=== REQUIREMENT ===
From the records below, transcribe only the lines running from the one with "Write a Blender" through the one with "C = bpy.context.scene.collection". Keep both of those end lines.

=== GIVEN ENTRIES ===
* * * * * * * * *

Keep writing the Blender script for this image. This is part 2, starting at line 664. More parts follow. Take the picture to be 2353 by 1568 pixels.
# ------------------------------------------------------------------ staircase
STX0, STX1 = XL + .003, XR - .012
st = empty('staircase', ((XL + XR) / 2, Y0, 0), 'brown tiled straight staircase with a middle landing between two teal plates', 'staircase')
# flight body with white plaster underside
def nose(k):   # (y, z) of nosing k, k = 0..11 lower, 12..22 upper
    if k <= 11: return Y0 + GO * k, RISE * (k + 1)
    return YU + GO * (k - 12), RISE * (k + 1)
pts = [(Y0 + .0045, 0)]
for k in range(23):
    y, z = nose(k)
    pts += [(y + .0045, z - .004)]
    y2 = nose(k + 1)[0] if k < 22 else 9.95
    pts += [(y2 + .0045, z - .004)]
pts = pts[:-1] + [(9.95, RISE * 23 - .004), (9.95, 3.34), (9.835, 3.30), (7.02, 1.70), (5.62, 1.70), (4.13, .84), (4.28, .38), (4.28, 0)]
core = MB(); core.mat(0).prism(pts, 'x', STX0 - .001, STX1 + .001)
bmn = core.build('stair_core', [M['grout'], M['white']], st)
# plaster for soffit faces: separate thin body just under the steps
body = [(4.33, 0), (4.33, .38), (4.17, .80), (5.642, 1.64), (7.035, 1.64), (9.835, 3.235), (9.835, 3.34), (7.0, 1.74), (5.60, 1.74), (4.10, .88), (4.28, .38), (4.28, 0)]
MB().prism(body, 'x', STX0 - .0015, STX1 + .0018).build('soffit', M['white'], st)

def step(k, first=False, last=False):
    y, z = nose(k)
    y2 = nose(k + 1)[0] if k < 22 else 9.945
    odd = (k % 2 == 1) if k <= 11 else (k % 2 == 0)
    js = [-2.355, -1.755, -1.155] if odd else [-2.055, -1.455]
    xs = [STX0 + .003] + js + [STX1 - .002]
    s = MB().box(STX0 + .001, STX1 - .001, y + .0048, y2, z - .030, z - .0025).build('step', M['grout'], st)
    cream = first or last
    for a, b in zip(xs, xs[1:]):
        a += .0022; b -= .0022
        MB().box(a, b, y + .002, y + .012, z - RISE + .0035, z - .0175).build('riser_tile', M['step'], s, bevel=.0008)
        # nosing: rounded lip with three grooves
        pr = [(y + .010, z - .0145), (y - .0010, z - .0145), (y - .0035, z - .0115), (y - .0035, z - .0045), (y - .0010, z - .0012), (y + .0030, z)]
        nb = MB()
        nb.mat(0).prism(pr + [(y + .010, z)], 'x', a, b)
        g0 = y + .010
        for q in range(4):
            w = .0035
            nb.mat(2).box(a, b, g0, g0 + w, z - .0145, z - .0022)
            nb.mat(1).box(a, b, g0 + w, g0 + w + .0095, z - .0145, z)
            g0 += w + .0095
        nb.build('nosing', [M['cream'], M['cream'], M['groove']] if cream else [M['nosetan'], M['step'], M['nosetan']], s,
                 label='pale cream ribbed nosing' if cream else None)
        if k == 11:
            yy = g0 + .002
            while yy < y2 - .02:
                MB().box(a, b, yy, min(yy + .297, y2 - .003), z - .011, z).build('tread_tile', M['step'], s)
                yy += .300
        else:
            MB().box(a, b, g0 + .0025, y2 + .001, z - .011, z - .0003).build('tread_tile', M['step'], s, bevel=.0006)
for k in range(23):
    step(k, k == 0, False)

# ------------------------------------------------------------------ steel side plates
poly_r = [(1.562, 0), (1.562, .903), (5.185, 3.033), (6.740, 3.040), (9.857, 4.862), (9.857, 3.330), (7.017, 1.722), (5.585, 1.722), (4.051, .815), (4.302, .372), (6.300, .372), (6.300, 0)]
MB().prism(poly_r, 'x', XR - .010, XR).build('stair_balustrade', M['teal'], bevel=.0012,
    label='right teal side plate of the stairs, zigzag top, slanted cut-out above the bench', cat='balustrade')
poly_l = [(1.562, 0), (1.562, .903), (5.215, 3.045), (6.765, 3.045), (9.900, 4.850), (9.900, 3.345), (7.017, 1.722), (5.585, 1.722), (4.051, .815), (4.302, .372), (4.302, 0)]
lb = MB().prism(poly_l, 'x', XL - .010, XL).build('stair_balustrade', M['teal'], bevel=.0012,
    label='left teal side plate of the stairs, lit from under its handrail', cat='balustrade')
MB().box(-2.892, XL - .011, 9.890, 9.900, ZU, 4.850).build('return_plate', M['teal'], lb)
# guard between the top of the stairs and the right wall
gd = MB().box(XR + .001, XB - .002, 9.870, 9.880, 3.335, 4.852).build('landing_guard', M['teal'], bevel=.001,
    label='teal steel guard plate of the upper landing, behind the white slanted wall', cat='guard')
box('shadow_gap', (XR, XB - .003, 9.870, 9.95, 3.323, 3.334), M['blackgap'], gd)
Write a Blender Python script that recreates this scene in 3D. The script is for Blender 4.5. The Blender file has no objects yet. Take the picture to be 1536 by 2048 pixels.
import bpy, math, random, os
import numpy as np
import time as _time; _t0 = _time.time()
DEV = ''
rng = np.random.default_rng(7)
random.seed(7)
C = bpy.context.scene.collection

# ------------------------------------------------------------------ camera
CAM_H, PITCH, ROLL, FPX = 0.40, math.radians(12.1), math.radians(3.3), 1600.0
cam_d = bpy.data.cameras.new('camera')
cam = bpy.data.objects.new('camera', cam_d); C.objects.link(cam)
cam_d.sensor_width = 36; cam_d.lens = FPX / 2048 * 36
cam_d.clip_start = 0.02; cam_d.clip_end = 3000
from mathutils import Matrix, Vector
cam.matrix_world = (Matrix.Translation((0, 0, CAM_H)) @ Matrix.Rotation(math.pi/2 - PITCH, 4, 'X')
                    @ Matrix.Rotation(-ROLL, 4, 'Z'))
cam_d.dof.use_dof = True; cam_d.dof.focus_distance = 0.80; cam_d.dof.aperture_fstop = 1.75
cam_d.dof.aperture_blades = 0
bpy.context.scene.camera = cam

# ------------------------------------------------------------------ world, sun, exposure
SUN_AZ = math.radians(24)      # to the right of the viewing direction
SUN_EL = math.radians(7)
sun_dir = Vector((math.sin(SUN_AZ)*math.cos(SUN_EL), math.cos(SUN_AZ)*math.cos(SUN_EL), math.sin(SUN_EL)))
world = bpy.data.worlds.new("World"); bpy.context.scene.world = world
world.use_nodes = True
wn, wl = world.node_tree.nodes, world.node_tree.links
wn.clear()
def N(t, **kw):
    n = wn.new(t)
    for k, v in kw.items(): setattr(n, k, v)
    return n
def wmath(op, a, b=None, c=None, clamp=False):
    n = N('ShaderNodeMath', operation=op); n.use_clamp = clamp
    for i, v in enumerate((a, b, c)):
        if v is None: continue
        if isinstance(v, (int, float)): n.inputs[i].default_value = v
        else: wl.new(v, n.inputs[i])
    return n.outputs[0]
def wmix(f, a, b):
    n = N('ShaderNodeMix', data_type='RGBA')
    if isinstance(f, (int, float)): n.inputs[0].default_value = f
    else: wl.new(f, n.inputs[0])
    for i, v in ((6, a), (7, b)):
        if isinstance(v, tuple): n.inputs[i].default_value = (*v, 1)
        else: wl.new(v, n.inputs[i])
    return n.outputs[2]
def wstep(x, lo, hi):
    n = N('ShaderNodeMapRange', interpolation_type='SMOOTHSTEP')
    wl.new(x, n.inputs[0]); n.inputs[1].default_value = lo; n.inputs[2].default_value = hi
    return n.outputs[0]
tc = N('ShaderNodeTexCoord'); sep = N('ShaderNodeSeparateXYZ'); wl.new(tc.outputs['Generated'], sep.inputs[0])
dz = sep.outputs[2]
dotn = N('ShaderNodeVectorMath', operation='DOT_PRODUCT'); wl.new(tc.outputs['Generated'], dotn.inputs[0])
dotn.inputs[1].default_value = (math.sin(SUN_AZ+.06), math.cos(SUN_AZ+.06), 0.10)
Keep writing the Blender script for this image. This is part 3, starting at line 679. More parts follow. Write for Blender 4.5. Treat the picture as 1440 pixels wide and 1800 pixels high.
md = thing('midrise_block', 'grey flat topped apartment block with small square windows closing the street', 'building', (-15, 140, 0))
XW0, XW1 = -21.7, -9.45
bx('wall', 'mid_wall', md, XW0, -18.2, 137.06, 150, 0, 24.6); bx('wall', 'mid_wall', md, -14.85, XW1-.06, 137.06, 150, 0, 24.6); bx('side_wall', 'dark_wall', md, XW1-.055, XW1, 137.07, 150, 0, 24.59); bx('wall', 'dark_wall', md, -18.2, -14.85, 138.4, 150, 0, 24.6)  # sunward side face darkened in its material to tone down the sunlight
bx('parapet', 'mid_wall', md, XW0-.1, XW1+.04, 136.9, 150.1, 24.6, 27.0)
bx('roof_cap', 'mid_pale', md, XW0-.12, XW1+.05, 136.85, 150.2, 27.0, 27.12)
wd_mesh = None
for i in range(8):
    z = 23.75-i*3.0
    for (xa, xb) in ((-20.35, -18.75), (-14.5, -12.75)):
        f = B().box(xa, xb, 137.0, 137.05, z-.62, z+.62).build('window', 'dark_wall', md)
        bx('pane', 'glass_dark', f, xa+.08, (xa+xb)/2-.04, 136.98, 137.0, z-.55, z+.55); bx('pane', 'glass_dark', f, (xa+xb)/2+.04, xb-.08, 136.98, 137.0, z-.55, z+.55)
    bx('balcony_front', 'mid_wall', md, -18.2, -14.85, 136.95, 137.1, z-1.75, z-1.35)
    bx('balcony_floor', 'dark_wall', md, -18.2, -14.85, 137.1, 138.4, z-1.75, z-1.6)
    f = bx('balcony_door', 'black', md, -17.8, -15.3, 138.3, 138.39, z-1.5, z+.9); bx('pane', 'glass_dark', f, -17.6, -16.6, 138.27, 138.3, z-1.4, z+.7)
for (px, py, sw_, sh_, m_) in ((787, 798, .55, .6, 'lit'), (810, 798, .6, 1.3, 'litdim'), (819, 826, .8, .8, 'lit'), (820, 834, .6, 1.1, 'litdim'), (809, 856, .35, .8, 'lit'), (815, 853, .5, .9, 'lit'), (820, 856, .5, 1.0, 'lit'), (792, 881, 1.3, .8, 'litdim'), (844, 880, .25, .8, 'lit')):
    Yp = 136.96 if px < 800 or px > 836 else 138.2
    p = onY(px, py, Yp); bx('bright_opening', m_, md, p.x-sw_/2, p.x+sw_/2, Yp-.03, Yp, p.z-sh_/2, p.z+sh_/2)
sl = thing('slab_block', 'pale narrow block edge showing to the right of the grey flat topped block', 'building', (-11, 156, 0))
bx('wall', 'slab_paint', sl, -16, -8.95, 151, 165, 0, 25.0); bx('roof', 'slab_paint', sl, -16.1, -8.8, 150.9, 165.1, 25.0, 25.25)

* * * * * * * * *

=== EXERCISE OUTPUT ===
Write a Blender Python script that recreates this scene in 3D. The script is for Blender 4.5. The Blender file has no objects yet. Take the picture to be 1536 by 2048 pixels.
import bpy, math, random, os
import numpy as np
import time as _time; _t0 = _time.time()
DEV = ''
rng = np.random.default_rng(7)
random.seed(7)
C = bpy.context.scene.collection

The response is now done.